Est-ce toi qui t’occupes de la réalisation de tes clips qui sont très travaillés ?

Oui, totalement. C’est très souvent c’est dans les moments où je viens de terminer une chanson, juste avant de m’endormir, que je visualise le clip. C’est ce qu’il s’est passé sur le morceau The Girl you want, je me repassais le morceau du début à la fin, et j’ai vu le style entier se jouer dans ma tête. D’ailleurs le clip de ce morceau a été realisé par mon amie Alice Seabright, qui a depuis écrit et réalisé quelques épisodes de la série Netflix ´Sex Education’, ainsi que sa propre série Chloé sur BBC1 et Amazon, où The Girl You Want est d’ailleurs  joue dans un des episodes

Ce clip a un côté “lychien”, comme dans la saison 3 de Twin Peaks. On dirait que tu as le même maquillage “sans yeux” que le personnage de Naido.

Je suis une grosse fan de Lynch et de Twin Peaks, mais je pense que le clip est sorti avant la saison 3 de Twin Peaks (un an avant, NDLR). Après je suis une super fan de Twin Peaks, je le répète. J’ai vu cette saison et pour moi c’est la meilleure télé que j’ai vue. Pour revenir à mon clip, c’est ma maman qui joue dedans. L’idée des miroirs venait de Cléo de 5 à 7 (d’Agnès Varda), qui est un film de la Nouvelle Vague. Cette chanson parle du Male Gaze (le regard masculin) et de la question de l’objectification du corps de la Femme. Les miroirs participent à cela. Le thème du morceau est “je suis une bonne actrice, je vais jouer le rôle que tu veux”.

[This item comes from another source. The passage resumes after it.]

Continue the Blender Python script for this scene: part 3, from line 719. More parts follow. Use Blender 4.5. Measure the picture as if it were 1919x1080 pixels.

Concernant tes clips que tu as fait en Martinique, comment as-tu rencontré les musiciens présents dans ces clips ?

En fait, on était en mars-avril 2021, et je commence à voir le moment où je dois partir de Martinique, et je me dis que quand même ça serait débile que je parte sans avoir fait un truc. C’est tellement beau. A l’époque je ne connaissais personne, ni vidéographe, ni musicien, et je commençais à stresser. A m’en vouloir. Et il y a eu un déclic, un lâcher-prise et je me suis dit que si cela ne se fait pas, ça ne sera pas grave. Et dès ce moment, toutes les pièces se sont mises en place. Donc par hasard j’ai rencontré à la plage une femme, qui est devenue une amie, et qui m’a dit dit “tu devrais contacter Sam, il organise des jams au Mangoresto”. Donc je contacte Sam, je lui explique et je lui demande si je peux jouer deux chansons avec mon papa à la guitare. Il me dit oui de suite, et quand je suis arrivé pour jouer, tout son groupe était préparé pour que je joue avec eux. Et c’est là que j’ai rencontré Tom au saxo, qui m’a introduit auprès de Jonathan Dansicare, dont le manager Bastien fait de la vidéo, et je rencontre aussi Johan Lebon au tambour, via John, et j’ai rencontré Marcus et Noss DJ, dont l’ingé son Gilles Pastel a branché les micros du Bèlè grâce à une copine de plage aussi.

Tu as rencontré tes musiciens comme cela à Londres aussi ?

Curieusement ça fait 11 ans que j’habite à Londre et je n’ai pas l’impression de connaître tant de musiciens que ça. On est beaucoup en fait, trop même. Mais la différence c’est que je suis arrivée toute seule en Martinique pour la première fois de ma vie. J’avais jamais habité toute seule de ma vie, et j’ai été obligé de m’ouvrir. Du coup, cela a facilité mes rencontres. En vrai j’étais une touriste, je ne parle pas créole, et j’ai du sortir pour faire des rencontres.

Comment vois-tu l’évolution de ta musique dans les deux prochaines années ?

Je pense que j’ai vraiment envie de pousser encore plus la partie expérimentale. J’ai vraiment l’impression depuis un an d’être dans un processus de détachement du carcan. J’ai deux pistes qui vont sortir en février, en audio immersif, pour une compilation et vu que ça ne fait pas partie d’un album, ou d’un EP, je me suis permis de partir un peu à droite à gauche. Je me suis tellement amusée et là j’ai plus envie encore d’expérimenter. il y aura toujours de la voix, mais je veux déconstruire les trucs. Mes chansons sont assez lentes, et là je sens que j’ai envie de monter en BPM (rires).